--- BEGIN ---
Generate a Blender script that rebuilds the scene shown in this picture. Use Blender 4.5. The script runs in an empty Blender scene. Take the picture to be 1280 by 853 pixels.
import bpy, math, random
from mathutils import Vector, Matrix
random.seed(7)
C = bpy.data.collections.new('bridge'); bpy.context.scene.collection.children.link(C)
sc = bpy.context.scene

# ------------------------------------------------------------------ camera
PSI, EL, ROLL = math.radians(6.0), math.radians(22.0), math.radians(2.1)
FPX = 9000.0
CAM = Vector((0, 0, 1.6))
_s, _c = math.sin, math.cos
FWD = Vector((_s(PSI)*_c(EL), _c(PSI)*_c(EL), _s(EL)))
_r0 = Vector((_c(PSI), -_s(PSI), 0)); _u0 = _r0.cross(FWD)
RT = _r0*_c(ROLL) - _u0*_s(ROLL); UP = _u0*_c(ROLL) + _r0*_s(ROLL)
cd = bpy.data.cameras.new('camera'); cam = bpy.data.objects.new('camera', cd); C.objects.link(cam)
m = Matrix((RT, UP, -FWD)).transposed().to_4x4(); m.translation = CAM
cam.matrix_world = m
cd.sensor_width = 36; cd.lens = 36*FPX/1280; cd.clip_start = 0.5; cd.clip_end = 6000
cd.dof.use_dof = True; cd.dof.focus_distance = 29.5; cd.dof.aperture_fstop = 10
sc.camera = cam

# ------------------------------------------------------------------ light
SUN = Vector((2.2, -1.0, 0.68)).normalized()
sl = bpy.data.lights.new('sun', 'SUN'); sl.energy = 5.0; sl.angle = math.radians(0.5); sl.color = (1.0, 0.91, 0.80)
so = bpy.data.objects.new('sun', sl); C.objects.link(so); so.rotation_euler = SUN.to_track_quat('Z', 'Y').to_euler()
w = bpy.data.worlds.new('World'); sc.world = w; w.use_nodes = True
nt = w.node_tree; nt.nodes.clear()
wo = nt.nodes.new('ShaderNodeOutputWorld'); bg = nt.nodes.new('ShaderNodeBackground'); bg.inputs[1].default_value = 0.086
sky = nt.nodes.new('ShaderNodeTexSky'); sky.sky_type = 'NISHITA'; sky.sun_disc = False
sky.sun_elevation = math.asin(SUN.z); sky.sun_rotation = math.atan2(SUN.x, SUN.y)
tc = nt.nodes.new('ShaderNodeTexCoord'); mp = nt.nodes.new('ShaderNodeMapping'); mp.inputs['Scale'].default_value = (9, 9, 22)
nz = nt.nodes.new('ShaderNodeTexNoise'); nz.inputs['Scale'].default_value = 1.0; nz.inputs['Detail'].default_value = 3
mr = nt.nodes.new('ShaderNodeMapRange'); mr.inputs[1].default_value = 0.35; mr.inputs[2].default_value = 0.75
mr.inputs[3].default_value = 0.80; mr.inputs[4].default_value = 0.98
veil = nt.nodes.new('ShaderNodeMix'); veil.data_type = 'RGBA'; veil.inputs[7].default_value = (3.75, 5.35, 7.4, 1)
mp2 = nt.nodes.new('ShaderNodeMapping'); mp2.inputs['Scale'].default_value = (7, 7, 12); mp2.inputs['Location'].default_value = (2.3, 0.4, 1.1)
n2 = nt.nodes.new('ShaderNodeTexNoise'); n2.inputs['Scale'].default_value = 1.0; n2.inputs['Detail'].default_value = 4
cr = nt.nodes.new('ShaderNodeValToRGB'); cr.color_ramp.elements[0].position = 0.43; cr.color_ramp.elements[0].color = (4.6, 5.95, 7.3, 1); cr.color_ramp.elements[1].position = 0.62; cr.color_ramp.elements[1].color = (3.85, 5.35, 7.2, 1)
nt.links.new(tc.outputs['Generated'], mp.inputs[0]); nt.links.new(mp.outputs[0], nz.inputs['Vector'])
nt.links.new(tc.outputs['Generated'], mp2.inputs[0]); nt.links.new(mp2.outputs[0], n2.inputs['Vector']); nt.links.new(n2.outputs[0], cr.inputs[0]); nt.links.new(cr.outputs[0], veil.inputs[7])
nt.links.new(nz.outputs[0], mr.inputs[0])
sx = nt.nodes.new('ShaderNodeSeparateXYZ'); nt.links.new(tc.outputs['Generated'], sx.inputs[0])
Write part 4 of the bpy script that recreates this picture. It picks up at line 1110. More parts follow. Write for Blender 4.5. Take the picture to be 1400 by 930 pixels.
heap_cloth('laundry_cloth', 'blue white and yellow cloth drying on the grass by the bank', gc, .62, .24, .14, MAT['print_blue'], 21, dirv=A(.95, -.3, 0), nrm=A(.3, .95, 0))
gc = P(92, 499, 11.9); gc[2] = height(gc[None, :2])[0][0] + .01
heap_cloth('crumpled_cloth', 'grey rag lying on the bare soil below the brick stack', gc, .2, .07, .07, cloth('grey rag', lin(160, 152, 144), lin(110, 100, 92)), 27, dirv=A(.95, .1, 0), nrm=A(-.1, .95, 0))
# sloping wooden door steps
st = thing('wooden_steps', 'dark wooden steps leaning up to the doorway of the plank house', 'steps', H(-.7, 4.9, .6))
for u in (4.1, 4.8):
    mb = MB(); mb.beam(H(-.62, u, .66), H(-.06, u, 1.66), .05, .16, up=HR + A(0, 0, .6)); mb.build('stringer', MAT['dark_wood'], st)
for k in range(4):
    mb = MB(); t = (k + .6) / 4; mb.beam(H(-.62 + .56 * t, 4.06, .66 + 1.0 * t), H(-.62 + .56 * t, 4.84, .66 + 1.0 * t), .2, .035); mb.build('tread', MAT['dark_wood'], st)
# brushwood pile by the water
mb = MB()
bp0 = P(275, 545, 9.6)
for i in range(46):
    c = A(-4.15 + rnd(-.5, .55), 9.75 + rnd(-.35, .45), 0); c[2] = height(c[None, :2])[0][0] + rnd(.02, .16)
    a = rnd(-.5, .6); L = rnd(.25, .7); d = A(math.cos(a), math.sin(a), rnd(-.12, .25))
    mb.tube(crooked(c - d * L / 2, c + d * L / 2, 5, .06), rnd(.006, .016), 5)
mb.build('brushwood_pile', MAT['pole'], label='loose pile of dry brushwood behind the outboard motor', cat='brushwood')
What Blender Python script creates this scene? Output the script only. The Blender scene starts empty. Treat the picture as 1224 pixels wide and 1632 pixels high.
--- END ---
● **Required work**:
Every entry above should be retyped exactly as shown.

● **Complete output**:
Generate a Blender script that rebuilds the scene shown in this picture. Use Blender 4.5. The script runs in an empty Blender scene. Take the picture to be 1280 by 853 pixels.
import bpy, math, random
from mathutils import Vector, Matrix
random.seed(7)
C = bpy.data.collections.new('bridge'); bpy.context.scene.collection.children.link(C)
sc = bpy.context.scene

# ------------------------------------------------------------------ camera
PSI, EL, ROLL = math.radians(6.0), math.radians(22.0), math.radians(2.1)
FPX = 9000.0
CAM = Vector((0, 0, 1.6))
_s, _c = math.sin, math.cos
FWD = Vector((_s(PSI)*_c(EL), _c(PSI)*_c(EL), _s(EL)))
_r0 = Vector((_c(PSI), -_s(PSI), 0)); _u0 = _r0.cross(FWD)
RT = _r0*_c(ROLL) - _u0*_s(ROLL); UP = _u0*_c(ROLL) + _r0*_s(ROLL)
cd = bpy.data.cameras.new('camera'); cam = bpy.data.objects.new('camera', cd); C.objects.link(cam)
m = Matrix((RT, UP, -FWD)).transposed().to_4x4(); m.translation = CAM
cam.matrix_world = m
cd.sensor_width = 36; cd.lens = 36*FPX/1280; cd.clip_start = 0.5; cd.clip_end = 6000
cd.dof.use_dof = True; cd.dof.focus_distance = 29.5; cd.dof.aperture_fstop = 10
sc.camera = cam

# ------------------------------------------------------------------ light
SUN = Vector((2.2, -1.0, 0.68)).normalized()
sl = bpy.data.lights.new('sun', 'SUN'); sl.energy = 5.0; sl.angle = math.radians(0.5); sl.color = (1.0, 0.91, 0.80)
so = bpy.data.objects.new('sun', sl); C.objects.link(so); so.rotation_euler = SUN.to_track_quat('Z', 'Y').to_euler()
w = bpy.data.worlds.new('World'); sc.world = w; w.use_nodes = True
nt = w.node_tree; nt.nodes.clear()
wo = nt.nodes.new('ShaderNodeOutputWorld'); bg = nt.nodes.new('ShaderNodeBackground'); bg.inputs[1].default_value = 0.086
sky = nt.nodes.new('ShaderNodeTexSky'); sky.sky_type = 'NISHITA'; sky.sun_disc = False
sky.sun_elevation = math.asin(SUN.z); sky.sun_rotation = math.atan2(SUN.x, SUN.y)
tc = nt.nodes.new('ShaderNodeTexCoord'); mp = nt.nodes.new('ShaderNodeMapping'); mp.inputs['Scale'].default_value = (9, 9, 22)
nz = nt.nodes.new('ShaderNodeTexNoise'); nz.inputs['Scale'].default_value = 1.0; nz.inputs['Detail'].default_value = 3
mr = nt.nodes.new('ShaderNodeMapRange'); mr.inputs[1].default_value = 0.35; mr.inputs[2].default_value = 0.75
mr.inputs[3].default_value = 0.80; mr.inputs[4].default_value = 0.98
veil = nt.nodes.new('ShaderNodeMix'); veil.data_type = 'RGBA'; veil.inputs[7].default_value = (3.75, 5.35, 7.4, 1)
mp2 = nt.nodes.new('ShaderNodeMapping'); mp2.inputs['Scale'].default_value = (7, 7, 12); mp2.inputs['Location'].default_value = (2.3, 0.4, 1.1)
n2 = nt.nodes.new('ShaderNodeTexNoise'); n2.inputs['Scale'].default_value = 1.0; n2.inputs['Detail'].default_value = 4
cr = nt.nodes.new('ShaderNodeValToRGB'); cr.color_ramp.elements[0].position = 0.43; cr.color_ramp.elements[0].color = (4.6, 5.95, 7.3, 1); cr.color_ramp.elements[1].position = 0.62; cr.color_ramp.elements[1].color = (3.85, 5.35, 7.2, 1)
nt.links.new(tc.outputs['Generated'], mp.inputs[0]); nt.links.new(mp.outputs[0], nz.inputs['Vector'])
nt.links.new(tc.outputs['Generated'], mp2.inputs[0]); nt.links.new(mp2.outputs[0], n2.inputs['Vector']); nt.links.new(n2.outputs[0], cr.inputs[0]); nt.links.new(cr.outputs[0], veil.inputs[7])
nt.links.new(nz.outputs[0], mr.inputs[0])
sx = nt.nodes.new('ShaderNodeSeparateXYZ'); nt.links.new(tc.outputs['Generated'], sx.inputs[0])
Write part 4 of the bpy script that recreates this picture. It picks up at line 1110. More parts follow. Write for Blender 4.5. Take the picture to be 1400 by 930 pixels.
heap_cloth('laundry_cloth', 'blue white and yellow cloth drying on the grass by the bank', gc, .62, .24, .14, MAT['print_blue'], 21, dirv=A(.95, -.3, 0), nrm=A(.3, .95, 0))
gc = P(92, 499, 11.9); gc[2] = height(gc[None, :2])[0][0] + .01
heap_cloth('crumpled_cloth', 'grey rag lying on the bare soil below the brick stack', gc, .2, .07, .07, cloth('grey rag', lin(160, 152, 144), lin(110, 100, 92)), 27, dirv=A(.95, .1, 0), nrm=A(-.1, .95, 0))
# sloping wooden door steps
st = thing('wooden_steps', 'dark wooden steps leaning up to the doorway of the plank house', 'steps', H(-.7, 4.9, .6))
for u in (4.1, 4.8):
    mb = MB(); mb.beam(H(-.62, u, .66), H(-.06, u, 1.66), .05, .16, up=HR + A(0, 0, .6)); mb.build('stringer', MAT['dark_wood'], st)
for k in range(4):
    mb = MB(); t = (k + .6) / 4; mb.beam(H(-.62 + .56 * t, 4.06, .66 + 1.0 * t), H(-.62 + .56 * t, 4.84, .66 + 1.0 * t), .2, .035); mb.build('tread', MAT['dark_wood'], st)
# brushwood pile by the water
mb = MB()
bp0 = P(275, 545, 9.6)
for i in range(46):
    c = A(-4.15 + rnd(-.5, .55), 9.75 + rnd(-.35, .45), 0); c[2] = height(c[None, :2])[0][0] + rnd(.02, .16)
    a = rnd(-.5, .6); L = rnd(.25, .7); d = A(math.cos(a), math.sin(a), rnd(-.12, .25))
    mb.tube(crooked(c - d * L / 2, c + d * L / 2, 5, .06), rnd(.006, .016), 5)
mb.build('brushwood_pile', MAT['pole'], label='loose pile of dry brushwood behind the outboard motor', cat='brushwood')
What Blender Python script creates this scene? Output the script only. The Blender scene starts empty. Treat the picture as 1224 pixels wide and 1632 pixels high.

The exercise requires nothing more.